On May 4, in a letter to Governor Pat McCrory the Justice Department informed him that the U.S. had concluded that HB2 violates federal law. The DOJ asked the Governor to respond by close of business on May 9 that he will remedy the violations, "including by confirming that the State will not comply with or implement H.B. 2."
Instead of providing the demanded assurances, the Governor sued the United States on the morning of May 9, in the Eastern District of North Carolina, seeking declaratory relief that HB2 didn’t violate federal law. The next day, on May 10, this suit was brought by an unincorporated, non-profit association which seems to serve primarily as vehicle for the right-wing Christian advocacy group Alliance Defending Freedom to challenge the DOJ's and DOE’s positions on transgender bathroom access. They sought declaratory relief under 28 U.S.C.A. §§ 2201, asking the court to rule that the North Carolina Law doesn’t violate Title IX of The Education Amendment, Title VII of the Civil Rights Act, or the Violence Against Women Act of 2013 (VAWA, 42 U.S.C. § 13925(b)(13)). They asked the court to find that the DOJ and DOE had violated the constitution and federal law by threatening North Carolina with legal action. And they asked the court to enjoin those agencies from any action against North Carolina for enforcing HB2s restrictions on transgender bathroom access.

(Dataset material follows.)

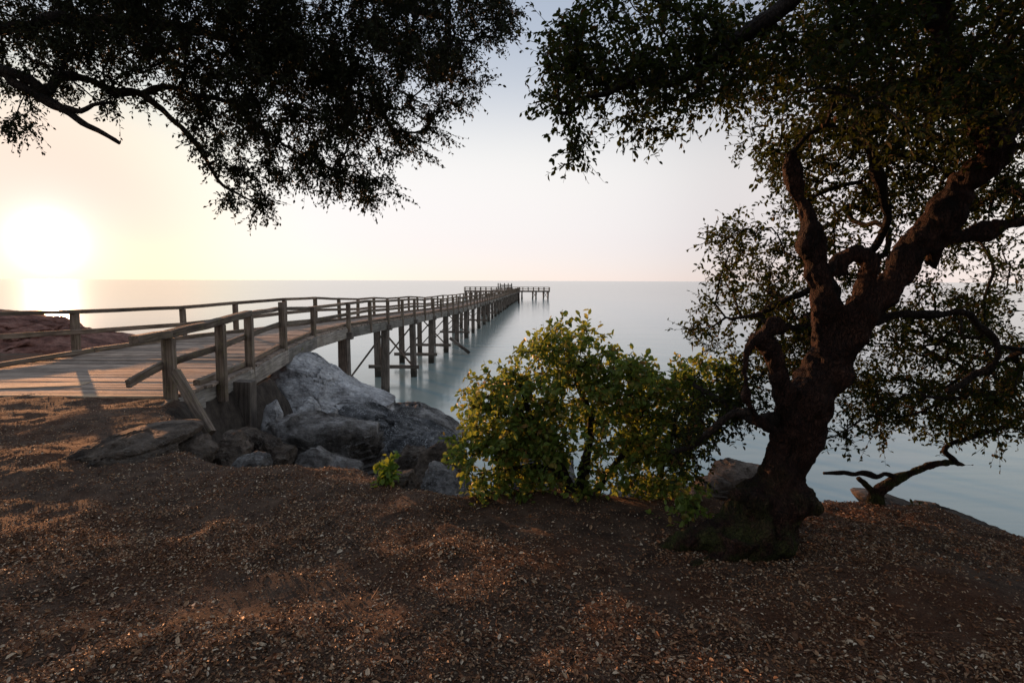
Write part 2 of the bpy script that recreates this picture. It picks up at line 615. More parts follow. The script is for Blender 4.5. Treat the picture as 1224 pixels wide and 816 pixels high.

On May 24, plaintiffs asked the judge assigned to this case, Judge Louise Wood Flannagan, to consolidate this case with the case brought against the DOJ by Governor McCroy,
Carcaño. Previously, when the plaintiffs in another lawsuit defending HB2,
Berger v. United States DOJ, sought consolidation with
Carcaño, governor McCrory had indicated that he would oppose consolidation if it interfered with his request to have the case moved to the middle district of North Carolina. On June 14, 2016, the DOJ filed a memorandum opposing consolidation of this case with
Carcaño, noting that the plaintiffs in this case were challenging the DOJ’s position that HB2 violates Title IX while the plaintiffs in the
Carcaño and
Berger cases were not.
On June 29, 2016, Judge Louise Wood Flannagan denied the motion to consolidate the cases, holding that
Carcaño was a less rigorous case, while
Berger and the present case raised multiple different questions. Nevertheless, at the same time, the court decided to transfer the cases to the Middle District, holding they should be tried alongside
Carcaño because they involved common questions and was filed first. The court was also stated that the transfer would benefit the parties, who would have a single judge rendering timely decisions and coordinating the proceedings, and the public, that would be benefited by consistent decisions by the same judge.
The case was transferred to the Middle District on June 30, 2016 (Docket No. 1:16-cv-00845). On August 22, 2016, the plaintiff filed its first amended complaint, for the purpose of adding individual plaintiffs and streamlining the language of the original claims, without adding new ones. However, on August 31, 2016, without explanation, the plaintiffs filed a notice of voluntary dismissal of the case without prejudice to the defendants. As a result, the case was closed.